O líder com visão para o futuro é um líder responsável que sempre pensa no bem dos outros, sempre considera o outro como mais importante, reconhece seus limites: ”Eu não sou aquele que pensais que eu seja! Mas, vede, depois de mim vem aquele do qual nem mereço desamarrar as sandálias” (At 13,25). Jesus representa nova geração, novo tempo, novo modo de ser, de viver e agir, nova visão sobre mundo, nova experiência de do amor de Deus. Essa atitude de humildade de João faz com Jesus retribui de forma exemplar quando diz: “Entre os nascidos de mulher, não surgiu nenhum maior do que João, o Batista” (Mt 11,11).

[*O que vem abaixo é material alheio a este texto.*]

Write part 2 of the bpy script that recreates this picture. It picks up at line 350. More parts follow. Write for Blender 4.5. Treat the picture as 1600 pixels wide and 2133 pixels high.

Como está indo a nossa liderança: na família, na sociedade em geral, na política, na vida religiosa e na Igreja? O encontro dos líderes mundiais do Rio+20 foi mais do “papulorum” e “papelorum” progresso do que “populorum progresso”. Foi uma perda de tempo. O resultado demonstra a incapacidade coletiva no comprometimento concreto de responsabilidade com a futura geração. A nova geração precisa de atitudes concretas e não de teorias, precisa de exemplificação e não de explicações ideológicas.
___________&&&___________ Lukas Betekeneng.